Monday, November 30, 2009

Week 11 - Chapter 11 - Prologue to Paul's Letters -

Paul becomes the most vivid of the early figures of the Christian church, thanks to his being portrayed in such detail in Acts and through the messages of his letters. None of the other apostles are portrayed with as much immediacy, not even Peter or James the Just, Jesus’ brother.

Paul was born Saul in the city of Tarsus in Asia Minor, the child of a Pharisee and raised as a Pharisee. Paul’s strict interpretation and zeal for Torah logically led him to become a persecutor of the early followers of Jesus (we first see him in Acts as a witness to the stoning of Stephen). Yet he received a miraculous vision of the risen Christ on the road to Damascus and as a result of that vision, he came to accept that Jesus as the Christ was part of God’s plan, rather than the traditional way of Torah. He also interpreted his vision as a commission from God to preach both to traditional Jews and to convert the Gentiles. Almost immediately he began his missionary work, first heading into Arabia (the kingdom of the Nabateans) and over the course of almost three decades (or more if he survived his trial in Rome in 60 A.D.) traveling throughout the lands bordering the eastern and northern coasts of the Mediterranean Sea where he founded and nourished a number of churches.

Paul was like a one-man wrecking crew. There are suggestions in one of de Silva’s earlier chapters that he was rather testy and difficult to get along with – including the fact that he seems to have picked up and dropped off traveling companions like Barnabas rather often, as well as the fact that he himself refers to disputes he had with “false apostles,” as in 2 Corinthians 11, and Peter himself (in Galatians 2:11-21), over the resurgence of the issue of the Jewish Christians refusing to dine with the Gentile Christians. Here is one passage in particular that jumped out at me, at Acts 9:29-31:

“He talked and debated with the Grecian Jews, but they tried to kill him. When the brothers learned of this, they took him down to Caesarea and sent him off to Tarsus. Then the church throughout Judea, Galilee and Samaria enjoyed a time of peace. It was strengthened; and encouraged by the Holy Spirit, it grew in numbers, living in the fear of the Lord.”

Since Paul seems to have caused an uproar wherever he appeared, perhaps there is some cause and effect relationship at work here.

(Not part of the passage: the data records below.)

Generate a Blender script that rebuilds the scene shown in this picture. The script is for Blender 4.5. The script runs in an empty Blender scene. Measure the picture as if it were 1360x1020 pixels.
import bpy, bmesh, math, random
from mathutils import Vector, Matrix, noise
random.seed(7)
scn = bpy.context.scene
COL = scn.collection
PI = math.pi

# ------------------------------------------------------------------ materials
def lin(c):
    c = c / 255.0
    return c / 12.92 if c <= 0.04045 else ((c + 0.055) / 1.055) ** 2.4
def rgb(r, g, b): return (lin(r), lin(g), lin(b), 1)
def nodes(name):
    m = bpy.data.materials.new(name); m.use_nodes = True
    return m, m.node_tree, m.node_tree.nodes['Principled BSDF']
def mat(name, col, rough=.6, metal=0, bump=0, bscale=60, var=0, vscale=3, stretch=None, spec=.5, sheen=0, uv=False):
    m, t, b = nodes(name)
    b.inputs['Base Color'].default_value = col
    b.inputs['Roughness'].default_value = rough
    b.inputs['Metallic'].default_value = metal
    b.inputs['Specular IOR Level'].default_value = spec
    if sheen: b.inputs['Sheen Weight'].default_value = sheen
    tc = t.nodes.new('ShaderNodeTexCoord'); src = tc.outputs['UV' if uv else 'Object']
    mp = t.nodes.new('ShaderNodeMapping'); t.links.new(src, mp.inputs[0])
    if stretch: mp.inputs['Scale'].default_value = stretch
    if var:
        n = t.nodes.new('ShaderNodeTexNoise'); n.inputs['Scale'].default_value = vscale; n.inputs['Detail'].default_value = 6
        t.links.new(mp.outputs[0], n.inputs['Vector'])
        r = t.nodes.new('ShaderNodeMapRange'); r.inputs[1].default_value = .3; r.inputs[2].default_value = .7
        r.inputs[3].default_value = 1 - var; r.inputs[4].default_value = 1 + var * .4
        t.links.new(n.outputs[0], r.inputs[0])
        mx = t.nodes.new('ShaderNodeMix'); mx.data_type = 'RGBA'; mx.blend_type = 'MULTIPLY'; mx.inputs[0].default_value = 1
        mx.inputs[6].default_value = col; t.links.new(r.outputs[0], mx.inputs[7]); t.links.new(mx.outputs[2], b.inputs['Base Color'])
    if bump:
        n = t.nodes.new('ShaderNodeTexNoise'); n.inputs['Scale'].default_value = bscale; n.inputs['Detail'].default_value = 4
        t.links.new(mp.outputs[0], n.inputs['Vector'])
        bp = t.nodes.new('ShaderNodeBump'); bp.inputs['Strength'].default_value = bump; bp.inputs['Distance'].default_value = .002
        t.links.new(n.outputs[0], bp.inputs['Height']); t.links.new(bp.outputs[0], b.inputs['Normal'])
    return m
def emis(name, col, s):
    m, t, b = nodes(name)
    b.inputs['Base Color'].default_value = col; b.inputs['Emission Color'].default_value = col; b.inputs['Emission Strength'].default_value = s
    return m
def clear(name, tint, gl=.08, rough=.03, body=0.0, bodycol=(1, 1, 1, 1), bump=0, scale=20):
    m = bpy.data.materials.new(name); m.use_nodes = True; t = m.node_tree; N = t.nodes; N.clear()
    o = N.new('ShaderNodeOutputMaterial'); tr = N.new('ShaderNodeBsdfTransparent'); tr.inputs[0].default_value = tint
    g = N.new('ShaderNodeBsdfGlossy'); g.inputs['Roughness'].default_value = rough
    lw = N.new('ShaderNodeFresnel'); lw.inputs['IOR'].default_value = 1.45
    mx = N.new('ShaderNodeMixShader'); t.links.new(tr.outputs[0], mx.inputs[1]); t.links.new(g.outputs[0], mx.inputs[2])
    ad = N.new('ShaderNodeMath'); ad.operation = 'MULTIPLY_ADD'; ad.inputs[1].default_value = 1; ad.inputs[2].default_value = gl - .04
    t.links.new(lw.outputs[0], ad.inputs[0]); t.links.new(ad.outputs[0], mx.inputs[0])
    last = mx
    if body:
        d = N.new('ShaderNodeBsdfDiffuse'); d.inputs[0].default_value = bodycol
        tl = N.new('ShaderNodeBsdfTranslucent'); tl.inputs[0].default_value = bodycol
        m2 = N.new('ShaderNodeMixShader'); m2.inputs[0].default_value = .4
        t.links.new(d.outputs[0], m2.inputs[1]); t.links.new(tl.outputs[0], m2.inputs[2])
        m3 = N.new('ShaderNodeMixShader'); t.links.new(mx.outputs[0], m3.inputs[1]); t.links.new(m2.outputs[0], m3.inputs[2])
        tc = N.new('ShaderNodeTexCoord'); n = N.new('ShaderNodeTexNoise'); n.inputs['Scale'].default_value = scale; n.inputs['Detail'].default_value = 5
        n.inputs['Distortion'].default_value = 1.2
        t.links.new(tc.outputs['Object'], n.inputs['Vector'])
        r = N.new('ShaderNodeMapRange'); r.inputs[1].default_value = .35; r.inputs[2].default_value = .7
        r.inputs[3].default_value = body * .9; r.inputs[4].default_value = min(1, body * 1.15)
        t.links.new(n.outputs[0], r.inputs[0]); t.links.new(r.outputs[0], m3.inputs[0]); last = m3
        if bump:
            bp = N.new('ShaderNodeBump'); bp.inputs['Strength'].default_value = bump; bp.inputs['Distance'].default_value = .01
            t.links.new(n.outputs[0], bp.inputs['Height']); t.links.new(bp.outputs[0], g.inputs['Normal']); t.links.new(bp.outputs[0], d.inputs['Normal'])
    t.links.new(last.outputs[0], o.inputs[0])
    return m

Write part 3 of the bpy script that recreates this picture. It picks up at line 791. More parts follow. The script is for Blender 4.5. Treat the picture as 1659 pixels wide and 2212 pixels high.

I might suggest that Paul was exhibiting the zeal of the converted, and I think it is possible that he challenged the traditional Jews in a more overt way than the other apostles did, thereby making himself more of a target. He certainly seems to have been the target of more efforts to do away with him, judging from passages in Acts like the above one.

Paul’s is a strikingly modern voice, speaking to us across the centuries. Paul exhorts the congregations, he can be wheedling or pleading from time to time, but I think one cannot deny that his writing is not only inspired but it has a remarkable forthrightness and sincerity, and thus his messages are persuasive. I would suggest that he may have had “issues,” as the saying is today, given his failure to marry and his sometimes rather . . . dismissive comments about women, but regardless he may have been uniquely placed to move Christianity beyond its purely Judaic roots. I feel his writings are a living part of my roots – perhaps because his words have always played such a large part of the scripture readings in Protestant services.

I think part of the key to understanding Paul, and the reason he seems like such a modern voice, is that he was a cosmopolitan, a figure who was able to transcend racial and cultural barriers due to the diverse heritage he had inherited, from Pharisaic Judaism to citizen of the Helleno-Roman world. His language was most striking in its modernity, I though, where he considers the irrelevancy of circumcision or the dietary laws in perfecting one’s holiness in the sight of God. His reasoning in those matters seems to me to be both logical and rational. In addition, Paul’s contribution to the churches was very much like we would expect of a caring pastor today – he was like a counselor to his flocks, rather than a performer of miracles as was observed in the original apostles. Perhaps the fact that he was an acknowledged late-comer impelled him to “try harder.” He was like the “Energizer Bunny” of the apostles. He transformed Christianity from a sect of Judaism into a church with Christ at its core rather than the Torah, a church that had numerous branches throughout the eastern and central regions of the Empire and in which the Gentile members enjoyed equal status with the traditional Jewish Christians.